LETTER OF WELCOME

Dear Friend,

We who sign this letter are acquainted well or a little or not all, as the case may be, with each other and with you the reader. But we and you have in common a background as Christian Scientists.

After much prayer and searching of the Scriptures, we are moved to write you about a transforming experience in our lives that turned us from following Mary Baker Eddy and made us disciples of Jesus Christ.

These pages will probably be difficult reading for you, if you read them at all. But please consider our communication in the same spirit it was written, the spirit of meekness. We seek to “speak the truth in love,” as God requires (Eph. 4:15). We pray you will be moved to action as a result.

Meeting Him Anew

Our experience was like that of the treasurer in the eighth chapter of Acts (Acts 8:26-40). Or of John (John 1:40-45). We yearned, as they did, to understand God’s promise of a man who would save the world.

We recognized ourselves as comparable to the warden in Acts 16, devoted and dutiful but guilt-ridden almost to death (Acts 16:25-34). And though fired with godly zeal, like Saul in Acts 9, we were as blind as he was to God’s personal presence in our midst (Acts 9:1-22).

What reached us in this lost condition was just what reached each of them.

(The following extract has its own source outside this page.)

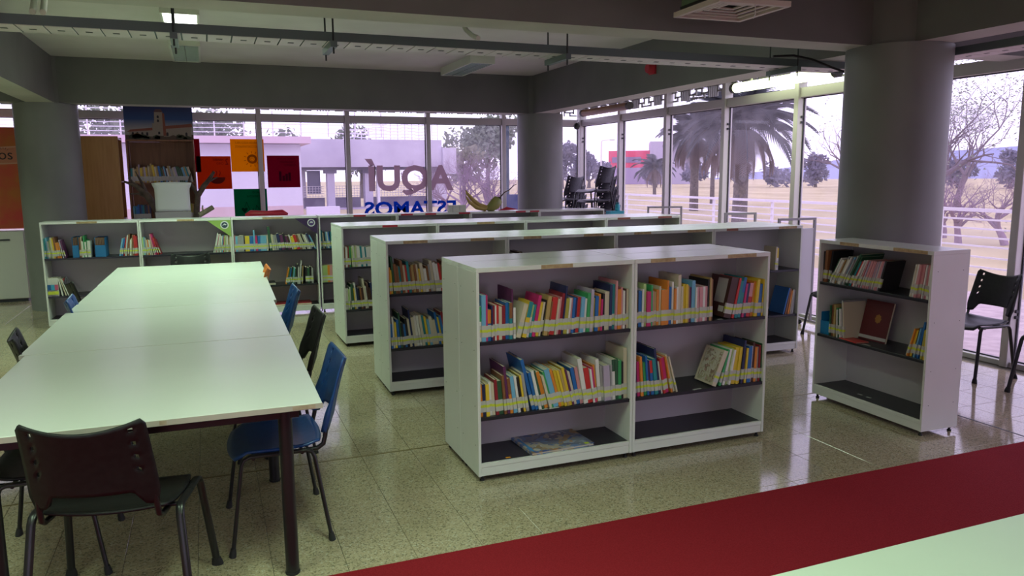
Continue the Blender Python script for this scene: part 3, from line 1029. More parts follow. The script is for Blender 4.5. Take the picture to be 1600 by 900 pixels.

It was the good news of Jesus, the Word made flesh, the crucified and risen Son of God incarnate.

Facing Our Flaws

The road to the cross differed for each of us. But similar for all was a profound rethinking, a starting-over that was at first hesitant and then joyous. It began with facing up to what we honestly knew about ourselves as deeply flawed human beings.

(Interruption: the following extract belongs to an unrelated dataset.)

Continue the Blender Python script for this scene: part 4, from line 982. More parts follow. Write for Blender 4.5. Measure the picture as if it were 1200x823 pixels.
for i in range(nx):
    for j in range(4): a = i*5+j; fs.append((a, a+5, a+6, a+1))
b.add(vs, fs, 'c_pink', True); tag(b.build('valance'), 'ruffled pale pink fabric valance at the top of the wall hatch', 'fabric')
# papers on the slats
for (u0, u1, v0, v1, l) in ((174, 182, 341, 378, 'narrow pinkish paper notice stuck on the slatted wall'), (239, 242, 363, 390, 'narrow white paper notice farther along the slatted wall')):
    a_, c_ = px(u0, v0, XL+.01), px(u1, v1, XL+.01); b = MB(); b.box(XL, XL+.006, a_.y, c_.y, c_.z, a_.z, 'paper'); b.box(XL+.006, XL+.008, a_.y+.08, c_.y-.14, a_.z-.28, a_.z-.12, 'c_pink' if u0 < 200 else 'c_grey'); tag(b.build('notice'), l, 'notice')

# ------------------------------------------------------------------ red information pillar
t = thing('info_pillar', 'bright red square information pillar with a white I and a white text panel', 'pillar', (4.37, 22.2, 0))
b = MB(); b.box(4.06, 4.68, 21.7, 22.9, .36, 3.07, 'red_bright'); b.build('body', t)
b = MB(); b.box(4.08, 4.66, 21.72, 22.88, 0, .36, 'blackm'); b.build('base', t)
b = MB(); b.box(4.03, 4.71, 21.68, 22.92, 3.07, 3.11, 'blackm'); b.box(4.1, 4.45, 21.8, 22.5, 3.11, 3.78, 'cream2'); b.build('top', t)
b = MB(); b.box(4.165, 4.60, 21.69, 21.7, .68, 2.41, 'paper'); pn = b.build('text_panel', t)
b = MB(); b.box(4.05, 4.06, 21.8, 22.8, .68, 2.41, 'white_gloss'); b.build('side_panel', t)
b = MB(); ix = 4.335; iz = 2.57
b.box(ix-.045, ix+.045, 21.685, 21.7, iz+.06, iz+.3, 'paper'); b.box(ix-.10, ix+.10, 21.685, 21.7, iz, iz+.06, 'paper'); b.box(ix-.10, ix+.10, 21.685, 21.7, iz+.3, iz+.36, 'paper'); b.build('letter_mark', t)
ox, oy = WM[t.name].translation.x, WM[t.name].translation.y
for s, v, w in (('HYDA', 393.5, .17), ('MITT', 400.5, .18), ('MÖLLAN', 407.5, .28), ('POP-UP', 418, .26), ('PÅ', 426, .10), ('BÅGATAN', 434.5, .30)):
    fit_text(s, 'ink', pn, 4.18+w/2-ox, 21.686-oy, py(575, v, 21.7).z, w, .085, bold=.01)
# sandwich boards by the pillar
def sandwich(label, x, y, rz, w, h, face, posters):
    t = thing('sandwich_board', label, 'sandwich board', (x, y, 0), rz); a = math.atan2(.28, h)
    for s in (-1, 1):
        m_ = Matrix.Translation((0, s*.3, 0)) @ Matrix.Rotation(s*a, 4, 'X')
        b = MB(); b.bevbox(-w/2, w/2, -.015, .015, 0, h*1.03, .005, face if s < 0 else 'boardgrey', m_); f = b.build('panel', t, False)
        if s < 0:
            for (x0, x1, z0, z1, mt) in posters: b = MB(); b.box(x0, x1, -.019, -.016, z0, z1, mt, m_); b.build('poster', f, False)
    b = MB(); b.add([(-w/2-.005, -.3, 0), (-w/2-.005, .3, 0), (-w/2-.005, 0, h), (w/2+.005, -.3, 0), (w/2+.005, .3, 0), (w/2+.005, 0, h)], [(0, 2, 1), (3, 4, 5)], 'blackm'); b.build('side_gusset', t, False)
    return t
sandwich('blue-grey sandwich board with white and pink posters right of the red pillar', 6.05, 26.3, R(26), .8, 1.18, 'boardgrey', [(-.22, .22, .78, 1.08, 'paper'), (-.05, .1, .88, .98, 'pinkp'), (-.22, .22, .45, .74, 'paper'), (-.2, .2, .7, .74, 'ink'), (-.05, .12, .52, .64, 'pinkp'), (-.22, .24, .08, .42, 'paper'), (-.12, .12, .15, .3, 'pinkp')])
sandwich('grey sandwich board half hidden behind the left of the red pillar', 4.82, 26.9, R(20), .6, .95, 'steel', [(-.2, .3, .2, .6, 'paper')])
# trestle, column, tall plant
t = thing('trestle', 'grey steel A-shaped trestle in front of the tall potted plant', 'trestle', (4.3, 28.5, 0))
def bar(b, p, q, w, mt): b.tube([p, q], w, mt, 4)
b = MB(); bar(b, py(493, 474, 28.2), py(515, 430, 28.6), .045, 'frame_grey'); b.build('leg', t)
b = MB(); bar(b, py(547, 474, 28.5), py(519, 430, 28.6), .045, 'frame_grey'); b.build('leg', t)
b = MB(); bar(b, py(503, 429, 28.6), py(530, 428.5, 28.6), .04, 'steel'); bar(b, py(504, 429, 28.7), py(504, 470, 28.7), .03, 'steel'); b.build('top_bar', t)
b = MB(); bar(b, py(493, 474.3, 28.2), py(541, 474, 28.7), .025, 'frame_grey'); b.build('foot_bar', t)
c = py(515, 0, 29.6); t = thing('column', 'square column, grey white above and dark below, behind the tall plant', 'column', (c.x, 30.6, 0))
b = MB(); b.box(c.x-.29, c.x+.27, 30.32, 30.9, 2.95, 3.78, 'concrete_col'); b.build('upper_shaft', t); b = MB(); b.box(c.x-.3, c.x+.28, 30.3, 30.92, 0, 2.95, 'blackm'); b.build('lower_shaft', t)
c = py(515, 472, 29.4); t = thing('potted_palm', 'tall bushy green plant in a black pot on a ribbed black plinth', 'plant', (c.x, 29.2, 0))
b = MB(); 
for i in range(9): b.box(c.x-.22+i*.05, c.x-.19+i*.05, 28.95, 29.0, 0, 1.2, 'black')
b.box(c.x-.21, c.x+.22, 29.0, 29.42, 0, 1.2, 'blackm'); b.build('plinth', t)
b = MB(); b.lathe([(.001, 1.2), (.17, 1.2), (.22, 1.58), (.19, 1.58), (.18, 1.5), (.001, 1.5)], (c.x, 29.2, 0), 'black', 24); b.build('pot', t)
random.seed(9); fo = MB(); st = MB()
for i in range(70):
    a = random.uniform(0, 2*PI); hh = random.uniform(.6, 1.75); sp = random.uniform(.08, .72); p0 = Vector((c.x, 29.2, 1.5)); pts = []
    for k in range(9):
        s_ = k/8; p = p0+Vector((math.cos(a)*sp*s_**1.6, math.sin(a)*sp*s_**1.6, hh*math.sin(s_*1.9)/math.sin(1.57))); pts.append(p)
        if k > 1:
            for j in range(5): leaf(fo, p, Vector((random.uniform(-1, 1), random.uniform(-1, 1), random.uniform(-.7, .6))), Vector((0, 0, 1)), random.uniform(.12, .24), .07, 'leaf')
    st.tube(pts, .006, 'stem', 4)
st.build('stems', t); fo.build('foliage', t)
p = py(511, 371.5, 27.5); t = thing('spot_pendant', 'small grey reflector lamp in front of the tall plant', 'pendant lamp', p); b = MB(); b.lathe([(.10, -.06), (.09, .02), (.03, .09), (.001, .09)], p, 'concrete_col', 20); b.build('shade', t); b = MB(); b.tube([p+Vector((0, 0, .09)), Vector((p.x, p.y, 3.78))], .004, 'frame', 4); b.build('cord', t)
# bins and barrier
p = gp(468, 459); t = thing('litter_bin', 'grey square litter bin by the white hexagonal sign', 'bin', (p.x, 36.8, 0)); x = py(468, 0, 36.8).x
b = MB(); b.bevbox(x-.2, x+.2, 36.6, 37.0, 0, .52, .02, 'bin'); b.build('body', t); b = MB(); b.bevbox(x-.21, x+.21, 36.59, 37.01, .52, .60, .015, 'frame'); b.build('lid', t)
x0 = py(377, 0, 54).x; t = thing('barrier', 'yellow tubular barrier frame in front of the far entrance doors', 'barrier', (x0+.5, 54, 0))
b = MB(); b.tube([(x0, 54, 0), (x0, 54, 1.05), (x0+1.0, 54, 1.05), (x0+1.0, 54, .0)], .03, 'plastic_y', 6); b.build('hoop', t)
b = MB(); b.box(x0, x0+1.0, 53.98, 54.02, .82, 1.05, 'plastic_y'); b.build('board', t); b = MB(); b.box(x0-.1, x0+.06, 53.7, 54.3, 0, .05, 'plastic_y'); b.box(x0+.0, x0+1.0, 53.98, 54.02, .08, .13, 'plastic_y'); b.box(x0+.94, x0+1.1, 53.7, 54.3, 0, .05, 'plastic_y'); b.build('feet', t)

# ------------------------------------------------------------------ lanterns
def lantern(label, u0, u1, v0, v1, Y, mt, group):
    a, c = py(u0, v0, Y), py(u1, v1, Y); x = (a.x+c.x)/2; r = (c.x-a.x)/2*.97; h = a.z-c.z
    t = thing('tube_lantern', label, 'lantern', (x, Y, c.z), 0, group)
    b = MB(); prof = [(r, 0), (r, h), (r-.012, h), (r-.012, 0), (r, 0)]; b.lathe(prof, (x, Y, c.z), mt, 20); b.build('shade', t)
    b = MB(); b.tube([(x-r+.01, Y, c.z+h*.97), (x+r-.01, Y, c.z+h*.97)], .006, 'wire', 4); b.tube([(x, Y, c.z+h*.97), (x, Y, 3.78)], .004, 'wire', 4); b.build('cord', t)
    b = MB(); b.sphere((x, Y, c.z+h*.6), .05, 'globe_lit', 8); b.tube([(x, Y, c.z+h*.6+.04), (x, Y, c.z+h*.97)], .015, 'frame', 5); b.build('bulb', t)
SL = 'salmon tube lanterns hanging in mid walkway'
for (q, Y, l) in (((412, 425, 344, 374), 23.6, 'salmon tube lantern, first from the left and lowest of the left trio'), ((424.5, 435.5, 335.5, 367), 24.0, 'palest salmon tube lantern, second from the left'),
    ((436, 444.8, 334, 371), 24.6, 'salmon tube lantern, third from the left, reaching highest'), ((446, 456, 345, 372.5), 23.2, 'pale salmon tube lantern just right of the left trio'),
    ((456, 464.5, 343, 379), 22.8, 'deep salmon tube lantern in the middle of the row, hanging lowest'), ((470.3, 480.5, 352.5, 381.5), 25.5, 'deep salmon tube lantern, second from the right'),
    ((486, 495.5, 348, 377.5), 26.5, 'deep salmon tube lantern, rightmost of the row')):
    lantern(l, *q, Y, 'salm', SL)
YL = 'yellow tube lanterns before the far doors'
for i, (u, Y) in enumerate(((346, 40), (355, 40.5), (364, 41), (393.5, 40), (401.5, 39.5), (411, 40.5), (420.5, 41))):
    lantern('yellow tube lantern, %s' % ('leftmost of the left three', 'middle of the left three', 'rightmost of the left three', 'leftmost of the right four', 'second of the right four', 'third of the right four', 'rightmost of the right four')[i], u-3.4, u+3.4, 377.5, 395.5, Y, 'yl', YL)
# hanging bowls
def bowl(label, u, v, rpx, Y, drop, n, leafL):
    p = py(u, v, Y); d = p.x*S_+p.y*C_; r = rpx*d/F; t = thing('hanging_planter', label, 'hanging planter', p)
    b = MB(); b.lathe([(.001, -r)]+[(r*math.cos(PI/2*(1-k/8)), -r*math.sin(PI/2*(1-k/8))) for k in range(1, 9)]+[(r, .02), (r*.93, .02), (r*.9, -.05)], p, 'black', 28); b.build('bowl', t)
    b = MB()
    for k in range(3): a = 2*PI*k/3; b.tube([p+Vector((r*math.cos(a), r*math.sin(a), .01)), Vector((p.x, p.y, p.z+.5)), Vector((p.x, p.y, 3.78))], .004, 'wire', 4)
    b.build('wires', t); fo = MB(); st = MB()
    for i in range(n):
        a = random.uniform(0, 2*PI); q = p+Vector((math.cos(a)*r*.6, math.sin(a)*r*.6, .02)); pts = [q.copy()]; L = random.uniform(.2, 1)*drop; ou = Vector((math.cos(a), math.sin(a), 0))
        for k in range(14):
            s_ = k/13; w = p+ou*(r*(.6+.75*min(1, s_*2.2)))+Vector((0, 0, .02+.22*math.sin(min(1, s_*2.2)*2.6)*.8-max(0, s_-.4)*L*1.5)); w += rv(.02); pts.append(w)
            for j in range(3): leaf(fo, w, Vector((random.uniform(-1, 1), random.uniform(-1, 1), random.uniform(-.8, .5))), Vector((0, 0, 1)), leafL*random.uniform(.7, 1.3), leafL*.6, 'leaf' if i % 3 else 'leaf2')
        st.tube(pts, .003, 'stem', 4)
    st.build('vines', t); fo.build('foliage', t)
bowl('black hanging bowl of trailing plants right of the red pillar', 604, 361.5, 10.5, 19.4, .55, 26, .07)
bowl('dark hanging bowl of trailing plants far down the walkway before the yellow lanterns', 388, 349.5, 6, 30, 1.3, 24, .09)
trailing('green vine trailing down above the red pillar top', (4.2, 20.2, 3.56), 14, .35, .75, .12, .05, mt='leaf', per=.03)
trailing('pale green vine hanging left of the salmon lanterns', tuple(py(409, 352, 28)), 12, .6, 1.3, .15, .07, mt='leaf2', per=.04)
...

The next step was opening up to what the New Testament actually says the answer is. Through this process we gradually saw that man’s plight is more terrible, but God’s provision more wonderful, than we had ever realized in many years of reading Mrs. Eddy.

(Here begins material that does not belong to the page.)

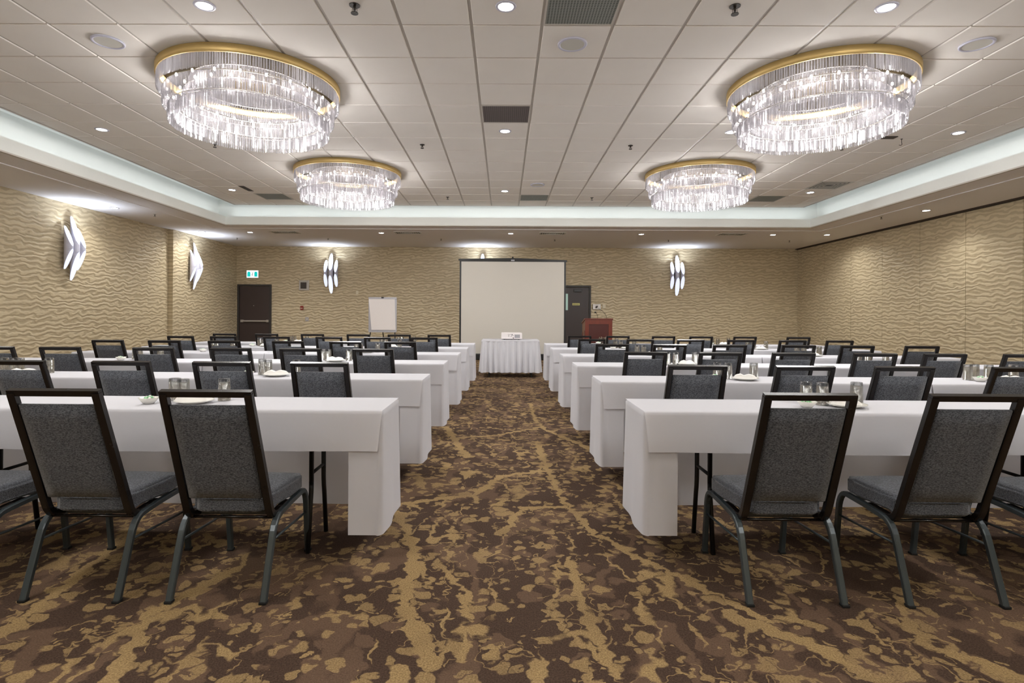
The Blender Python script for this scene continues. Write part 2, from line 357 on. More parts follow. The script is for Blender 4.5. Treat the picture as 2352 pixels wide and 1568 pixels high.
# soffit band round the room, as one slab with the cove opening
m = MB()
m.box(XL-.2, XR+.2, LY1+.03, D+.1, SZ, SZ+.12); m.box(XL-.2, XR+.2, YB-.1, LY0-.03, SZ, SZ+.12)
m.box(XL-.2, LX0-.03, LY0-.03, LY1+.03, SZ, SZ+.12); m.box(LX1+.03, XR+.2, LY0-.03, LY1+.03, SZ, SZ+.12)
m.v = [v for v in m.v]
soff = struct(m.build('ceiling_soffit', M['soffit']))
# tile ceiling
m = MB(); g = .61; X0, Y0 = -.296, 4.828
m.box(TX0, TX1, TY0, TY1, TZ+.004, TZ+.06, 1)
xs = [TX0+.012]+[X0+g*i for i in range(-9, 12)]+[TX1-.012]; yy = [TY0+.012]+[Y0+g*i for i in range(-11, 14) if TY0+.05 < Y0+g*i < TY1-.05]+[TY1-.012]
HOLES = set()
def cell(x, y): return (sum(1 for v in xs if v <= x)-1, sum(1 for v in yy if v <= y)-1)
VENTS = [(.62, 4.5), (.0, 6.95), (.62, 11.8), (-4.87, 11.85), (5.54, 11.85), (6.1, 10.6)]
for v in VENTS: HOLES.add(cell(*v))
for i in range(len(xs)-1):
    for j in range(len(yy)-1):
        if (i, j) in HOLES: continue
        x0, x1, y0, y1 = xs[i]+.012, xs[i+1]-.012, yy[j]+.006, yy[j+1]-.006; b = .006; z0, z1 = TZ-.006, TZ+.006
        m.add([(x0, y0, z1), (x1, y0, z1), (x1, y1, z1), (x0, y1, z1), (x0+b, y0+b, z0), (x1-b, y0+b, z0), (x1-b, y1-b, z0), (x0+b, y1-b, z0)],
              [(4, 5, 6, 7), (0, 1, 5, 4), (1, 2, 6, 5), (2, 3, 7, 6), (3, 0, 4, 7)], 0)
struct(m.build('ceiling', [M['tile'], M['grid']]))
# tile field edge trim and cove
m = MB()
for (x0, x1, y0, y1) in ((TX0-.02, TX1+.02, TY1, TY1+.02), (TX0-.02, TX1+.02, TY0-.02, TY0), (TX0-.02, TX0, TY0, TY1), (TX1, TX1+.02, TY0, TY1)):
    m.box(x0, x1, y0, y1, TZ-.008, TZ+.06)
struct(m.build('trim_2', M['grid']))
m = MB(); o = .32
m.box(LX0-.4, LX1+.4, LY0-.4, LY1+.4, 3.93, 3.98)                                  # cap over the light pocket
for (x0, x1, y0, y1) in ((LX0-.4, LX1+.4, LY1+o, LY1+o+.03), (LX0-.4, LX1+.4, LY0-o-.03, LY0-o), (LX0-o-.03, LX0-o, LY0-o, LY1+o), (LX1+o, LX1+o+.03, LY0-o, LY1+o)):
    m.box(x0, x1, y0, y1, SZ+.05, 3.95)
struct(m.build('ceiling_cove', M['white']))
m = MB()                                                                            # lip fascia
for (x0, x1, y0, y1) in ((LX0-.03, LX1+.03, LY1, LY1+.03), (LX0-.03, LX1+.03, LY0-.03, LY0), (LX0-.03, LX0, LY0, LY1), (LX1, LX1+.03, LY0, LY1)):
    m.box(x0, x1, y0, y1, SZ, 3.486)
struct(m.build('trim_3', M['white']))
ring_strip(.07, .095, SZ-.012, SZ+.001, M['soffit'], 'trim_4')
ring_strip(.54, .565, SZ-.012, SZ+.001, M['soffit'], 'trim_5')
ring_strip(.0, .05, SZ-.02, SZ+.0, M['grid'], 'trim_6')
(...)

We learned that Jesus is alive today, personally involved in our world, powerfully renewing and guiding the lives of those who let him do so. That his mission and destiny, identity and authority are spelled out in the Bible quite differently from what the lesson-sermons portray. That he expects more of a commitment from every person, and desires more of a relationship with each one, than rationalism wants to admit.

What would you do if presented with this biblical evidence of a real and living Jesus, knocking for admission at the door of your heart? What each of us did was give ourselves to him, surrender to him as Savior and Lord, as humbly and completely as we could.

“Believe on the Lord Jesus Christ, and thou shalt be saved”
(Acts 16:31)

There came a day when some friend fearlessly and selflessly offered us the simple invitation that believers long ago gave the warden (and the treasurer, and the unseeing Saul): “Believe on the Lord Jesus Christ, and thou shalt be saved” (Acts 16:31). We accepted and we’ve never been the same. In brotherly concern, like Ananias coming to Saul, we now extend the invitation to you.

What Happened?

Deciding for Christ and choosing a denomination or church are two quite separate decisions. Only the first of those is our subject here. We’re attesting that the reliability of Jesus is absolute. We hope you will find this out as we did. From there on, the reliability of Science and Health and its author is for you to judge.

We just know that it meant the world to us to have our eyes opened to the crucial missing words in the verse just quoted from Acts 16, a verse that Mrs. Eddy for some reason shortens to: “Believe… and thou shalt be saved” (Science and Health 23:29). We don’t think such use of altered quotations reflects well on a Bible textbook.

Please understand, though. We are not writing to attack Christian Science or to condemn its followers. For us to do that would be offensive and insulting. It would amount to a repudiation of our heritage, our parents and families, whole decades of our life stories. That is not the purpose of this letter, and we fervently hope it is not the effect.

Our purpose is simply to answer the question, “What happened to you?” Friends, relatives, and former church associates have asked us that in countless spoken or unspoken ways. Why the change in what we believe, where we worship, how we live? – they wanted to know.